— start Entries provided —

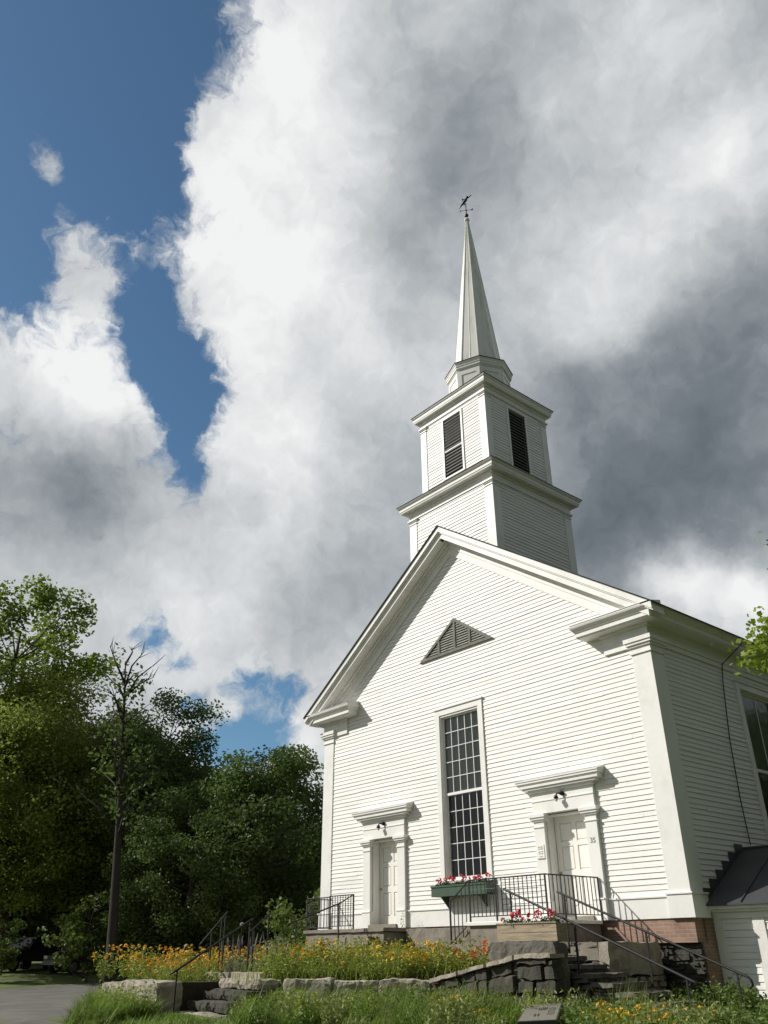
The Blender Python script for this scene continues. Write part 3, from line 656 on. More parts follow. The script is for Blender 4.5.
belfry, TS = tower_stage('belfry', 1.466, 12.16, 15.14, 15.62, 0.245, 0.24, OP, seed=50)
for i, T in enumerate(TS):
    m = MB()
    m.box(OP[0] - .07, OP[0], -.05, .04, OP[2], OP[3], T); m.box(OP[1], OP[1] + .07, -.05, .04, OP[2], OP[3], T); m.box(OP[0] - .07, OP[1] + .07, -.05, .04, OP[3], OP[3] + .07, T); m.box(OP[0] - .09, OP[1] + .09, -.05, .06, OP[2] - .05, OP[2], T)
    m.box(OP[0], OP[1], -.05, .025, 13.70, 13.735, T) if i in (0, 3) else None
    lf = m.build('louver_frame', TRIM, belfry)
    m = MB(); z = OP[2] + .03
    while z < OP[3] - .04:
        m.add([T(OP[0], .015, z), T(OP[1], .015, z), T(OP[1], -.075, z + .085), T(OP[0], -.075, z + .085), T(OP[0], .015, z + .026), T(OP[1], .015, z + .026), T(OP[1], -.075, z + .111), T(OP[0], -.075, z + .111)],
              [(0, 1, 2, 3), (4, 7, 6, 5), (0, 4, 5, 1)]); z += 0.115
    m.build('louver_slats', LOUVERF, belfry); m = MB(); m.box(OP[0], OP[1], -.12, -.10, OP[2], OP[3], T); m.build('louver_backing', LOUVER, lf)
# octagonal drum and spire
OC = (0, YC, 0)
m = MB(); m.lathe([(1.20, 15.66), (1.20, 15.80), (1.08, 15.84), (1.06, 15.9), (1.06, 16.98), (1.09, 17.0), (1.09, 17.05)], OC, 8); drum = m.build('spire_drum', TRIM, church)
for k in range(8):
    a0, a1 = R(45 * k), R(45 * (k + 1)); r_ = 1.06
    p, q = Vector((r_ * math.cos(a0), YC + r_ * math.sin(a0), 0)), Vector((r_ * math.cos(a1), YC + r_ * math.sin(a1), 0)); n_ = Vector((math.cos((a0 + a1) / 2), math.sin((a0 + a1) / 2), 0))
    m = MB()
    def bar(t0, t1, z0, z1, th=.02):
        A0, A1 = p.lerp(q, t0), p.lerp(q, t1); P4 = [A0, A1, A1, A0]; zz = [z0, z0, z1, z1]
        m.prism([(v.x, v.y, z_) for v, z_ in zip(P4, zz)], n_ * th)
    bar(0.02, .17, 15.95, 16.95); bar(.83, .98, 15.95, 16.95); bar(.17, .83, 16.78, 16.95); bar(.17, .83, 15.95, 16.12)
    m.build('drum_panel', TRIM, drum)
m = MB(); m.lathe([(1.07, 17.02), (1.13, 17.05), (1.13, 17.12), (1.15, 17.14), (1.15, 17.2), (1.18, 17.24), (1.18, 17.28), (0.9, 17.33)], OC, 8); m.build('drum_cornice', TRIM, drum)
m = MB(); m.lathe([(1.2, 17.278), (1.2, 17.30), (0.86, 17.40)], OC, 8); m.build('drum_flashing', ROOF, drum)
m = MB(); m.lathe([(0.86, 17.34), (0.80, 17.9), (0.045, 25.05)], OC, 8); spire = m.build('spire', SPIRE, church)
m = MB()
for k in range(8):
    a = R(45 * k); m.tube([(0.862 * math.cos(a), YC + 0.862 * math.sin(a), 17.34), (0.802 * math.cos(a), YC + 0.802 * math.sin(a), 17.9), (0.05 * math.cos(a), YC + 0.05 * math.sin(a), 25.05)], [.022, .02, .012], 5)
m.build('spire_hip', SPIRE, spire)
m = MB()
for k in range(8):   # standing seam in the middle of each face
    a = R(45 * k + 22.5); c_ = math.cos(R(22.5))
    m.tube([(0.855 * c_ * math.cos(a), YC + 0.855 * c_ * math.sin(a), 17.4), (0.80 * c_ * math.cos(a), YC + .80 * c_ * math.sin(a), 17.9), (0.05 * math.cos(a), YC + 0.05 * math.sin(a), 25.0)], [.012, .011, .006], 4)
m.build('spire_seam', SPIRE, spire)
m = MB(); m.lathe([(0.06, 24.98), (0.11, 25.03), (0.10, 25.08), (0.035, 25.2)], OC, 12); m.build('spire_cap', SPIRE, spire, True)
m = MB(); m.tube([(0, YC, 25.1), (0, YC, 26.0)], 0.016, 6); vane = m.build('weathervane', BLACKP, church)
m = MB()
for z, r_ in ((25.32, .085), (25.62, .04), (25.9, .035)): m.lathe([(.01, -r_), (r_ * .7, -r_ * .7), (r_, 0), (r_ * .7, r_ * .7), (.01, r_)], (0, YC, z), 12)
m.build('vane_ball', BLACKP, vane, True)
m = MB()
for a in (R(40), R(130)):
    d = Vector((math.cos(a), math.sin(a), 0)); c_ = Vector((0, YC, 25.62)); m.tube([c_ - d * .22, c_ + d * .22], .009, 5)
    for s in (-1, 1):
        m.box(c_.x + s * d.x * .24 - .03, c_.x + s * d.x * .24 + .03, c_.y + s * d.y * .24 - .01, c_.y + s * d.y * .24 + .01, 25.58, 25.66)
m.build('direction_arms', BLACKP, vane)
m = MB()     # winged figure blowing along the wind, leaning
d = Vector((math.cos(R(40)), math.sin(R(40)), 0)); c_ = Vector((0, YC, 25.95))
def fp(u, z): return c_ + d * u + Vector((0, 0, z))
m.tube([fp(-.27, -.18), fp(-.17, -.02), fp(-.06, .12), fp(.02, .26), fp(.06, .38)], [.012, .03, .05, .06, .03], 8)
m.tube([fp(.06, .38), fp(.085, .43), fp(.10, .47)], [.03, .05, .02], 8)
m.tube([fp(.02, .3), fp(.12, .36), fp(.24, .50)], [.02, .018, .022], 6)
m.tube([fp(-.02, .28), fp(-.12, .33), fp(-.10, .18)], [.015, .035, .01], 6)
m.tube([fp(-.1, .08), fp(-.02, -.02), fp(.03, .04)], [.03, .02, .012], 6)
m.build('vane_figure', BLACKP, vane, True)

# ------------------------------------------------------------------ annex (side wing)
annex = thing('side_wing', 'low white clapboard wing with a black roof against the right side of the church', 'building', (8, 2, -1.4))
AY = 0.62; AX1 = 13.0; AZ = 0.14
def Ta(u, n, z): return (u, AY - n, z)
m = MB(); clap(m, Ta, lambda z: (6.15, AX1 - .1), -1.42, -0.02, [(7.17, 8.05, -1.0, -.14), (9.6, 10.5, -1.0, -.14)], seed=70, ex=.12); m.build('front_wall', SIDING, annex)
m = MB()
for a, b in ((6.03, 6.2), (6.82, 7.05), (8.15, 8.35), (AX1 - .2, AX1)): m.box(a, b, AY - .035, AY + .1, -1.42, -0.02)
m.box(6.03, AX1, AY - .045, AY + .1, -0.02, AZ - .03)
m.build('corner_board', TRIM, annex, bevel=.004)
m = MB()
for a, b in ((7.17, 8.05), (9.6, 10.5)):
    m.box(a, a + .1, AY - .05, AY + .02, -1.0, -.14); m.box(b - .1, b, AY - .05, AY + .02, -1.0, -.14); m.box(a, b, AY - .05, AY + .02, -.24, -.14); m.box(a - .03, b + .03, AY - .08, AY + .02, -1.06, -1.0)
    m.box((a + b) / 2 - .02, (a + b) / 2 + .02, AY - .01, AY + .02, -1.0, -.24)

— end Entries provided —
— start Entries provided —

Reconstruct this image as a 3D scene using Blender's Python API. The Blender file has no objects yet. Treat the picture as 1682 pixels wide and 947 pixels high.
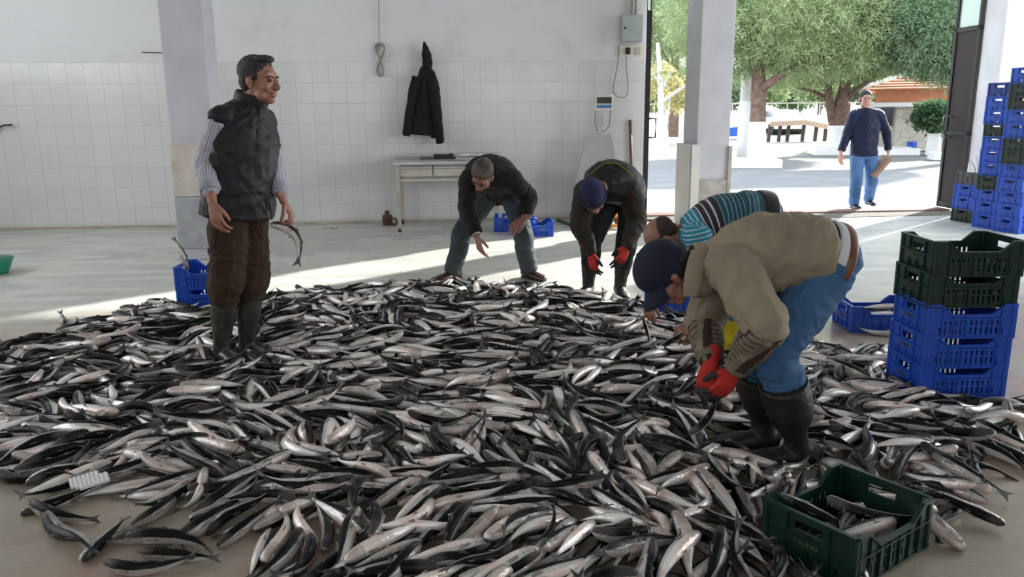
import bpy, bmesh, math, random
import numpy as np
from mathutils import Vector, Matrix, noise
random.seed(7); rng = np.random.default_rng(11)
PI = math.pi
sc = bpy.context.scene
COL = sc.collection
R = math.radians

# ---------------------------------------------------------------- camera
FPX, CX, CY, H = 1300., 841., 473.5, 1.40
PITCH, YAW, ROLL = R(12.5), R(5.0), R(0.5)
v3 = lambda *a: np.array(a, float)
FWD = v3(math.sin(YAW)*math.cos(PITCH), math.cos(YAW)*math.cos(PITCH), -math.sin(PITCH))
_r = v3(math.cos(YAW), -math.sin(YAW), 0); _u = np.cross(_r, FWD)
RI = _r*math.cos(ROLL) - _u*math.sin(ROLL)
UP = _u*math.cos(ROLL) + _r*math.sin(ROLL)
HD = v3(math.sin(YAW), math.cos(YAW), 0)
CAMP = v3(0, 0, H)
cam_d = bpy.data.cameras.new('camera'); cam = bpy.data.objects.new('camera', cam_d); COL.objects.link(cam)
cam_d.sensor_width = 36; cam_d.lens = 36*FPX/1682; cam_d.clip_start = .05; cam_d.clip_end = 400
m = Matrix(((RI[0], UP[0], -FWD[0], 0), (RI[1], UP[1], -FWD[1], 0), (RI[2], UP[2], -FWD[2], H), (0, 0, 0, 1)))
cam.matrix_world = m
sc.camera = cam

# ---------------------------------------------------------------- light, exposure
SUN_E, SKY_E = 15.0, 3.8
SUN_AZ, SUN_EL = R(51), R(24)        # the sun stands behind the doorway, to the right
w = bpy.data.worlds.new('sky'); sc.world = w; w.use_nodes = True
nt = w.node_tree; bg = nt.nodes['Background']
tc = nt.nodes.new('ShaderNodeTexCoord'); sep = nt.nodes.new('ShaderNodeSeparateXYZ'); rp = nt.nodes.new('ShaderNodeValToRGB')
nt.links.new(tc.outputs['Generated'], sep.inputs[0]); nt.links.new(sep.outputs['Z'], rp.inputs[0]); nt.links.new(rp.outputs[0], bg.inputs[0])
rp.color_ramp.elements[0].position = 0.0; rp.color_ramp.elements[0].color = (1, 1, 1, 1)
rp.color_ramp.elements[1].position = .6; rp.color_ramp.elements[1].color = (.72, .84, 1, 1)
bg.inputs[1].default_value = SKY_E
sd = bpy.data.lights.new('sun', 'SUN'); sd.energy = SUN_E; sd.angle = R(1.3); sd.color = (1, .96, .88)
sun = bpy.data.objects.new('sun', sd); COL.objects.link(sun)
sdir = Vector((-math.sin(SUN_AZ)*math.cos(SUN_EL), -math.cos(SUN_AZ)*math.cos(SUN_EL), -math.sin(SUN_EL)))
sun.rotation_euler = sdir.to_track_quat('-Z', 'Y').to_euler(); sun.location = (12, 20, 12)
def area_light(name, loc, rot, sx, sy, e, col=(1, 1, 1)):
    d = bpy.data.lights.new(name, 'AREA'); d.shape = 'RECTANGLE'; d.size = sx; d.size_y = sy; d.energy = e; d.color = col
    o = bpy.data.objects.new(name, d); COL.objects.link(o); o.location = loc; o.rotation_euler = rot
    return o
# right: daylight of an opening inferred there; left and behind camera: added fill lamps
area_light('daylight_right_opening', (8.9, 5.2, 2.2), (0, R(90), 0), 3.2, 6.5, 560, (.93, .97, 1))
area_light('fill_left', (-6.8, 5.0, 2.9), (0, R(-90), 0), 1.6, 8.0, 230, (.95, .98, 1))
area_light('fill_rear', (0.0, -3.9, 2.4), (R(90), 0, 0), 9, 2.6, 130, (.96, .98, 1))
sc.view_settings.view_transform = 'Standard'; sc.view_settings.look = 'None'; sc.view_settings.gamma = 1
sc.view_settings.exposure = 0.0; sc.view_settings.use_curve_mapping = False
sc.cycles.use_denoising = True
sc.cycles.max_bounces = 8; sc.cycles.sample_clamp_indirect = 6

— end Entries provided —
— start Entries provided —

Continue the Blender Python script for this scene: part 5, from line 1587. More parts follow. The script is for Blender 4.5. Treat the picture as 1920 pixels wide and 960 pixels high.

— end Entries provided —

→ **Written exercise**:
Write out, exactly and with nothing added, everything from the line with "Reconstruct this image" down to the line with "sc.camera = cam", both included. Drop any pictures.

→ **Result**:
Reconstruct this image as a 3D scene using Blender's Python API. The Blender file has no objects yet. Treat the picture as 1682 pixels wide and 947 pixels high.
import bpy, bmesh, math, random
import numpy as np
from mathutils import Vector, Matrix, noise
random.seed(7); rng = np.random.default_rng(11)
PI = math.pi
sc = bpy.context.scene
COL = sc.collection
R = math.radians

# ---------------------------------------------------------------- camera
FPX, CX, CY, H = 1300., 841., 473.5, 1.40
PITCH, YAW, ROLL = R(12.5), R(5.0), R(0.5)
v3 = lambda *a: np.array(a, float)
FWD = v3(math.sin(YAW)*math.cos(PITCH), math.cos(YAW)*math.cos(PITCH), -math.sin(PITCH))
_r = v3(math.cos(YAW), -math.sin(YAW), 0); _u = np.cross(_r, FWD)
RI = _r*math.cos(ROLL) - _u*math.sin(ROLL)
UP = _u*math.cos(ROLL) + _r*math.sin(ROLL)
HD = v3(math.sin(YAW), math.cos(YAW), 0)
CAMP = v3(0, 0, H)
cam_d = bpy.data.cameras.new('camera'); cam = bpy.data.objects.new('camera', cam_d); COL.objects.link(cam)
cam_d.sensor_width = 36; cam_d.lens = 36*FPX/1682; cam_d.clip_start = .05; cam_d.clip_end = 400
m = Matrix(((RI[0], UP[0], -FWD[0], 0), (RI[1], UP[1], -FWD[1], 0), (RI[2], UP[2], -FWD[2], H), (0, 0, 0, 1)))
cam.matrix_world = m
sc.camera = cam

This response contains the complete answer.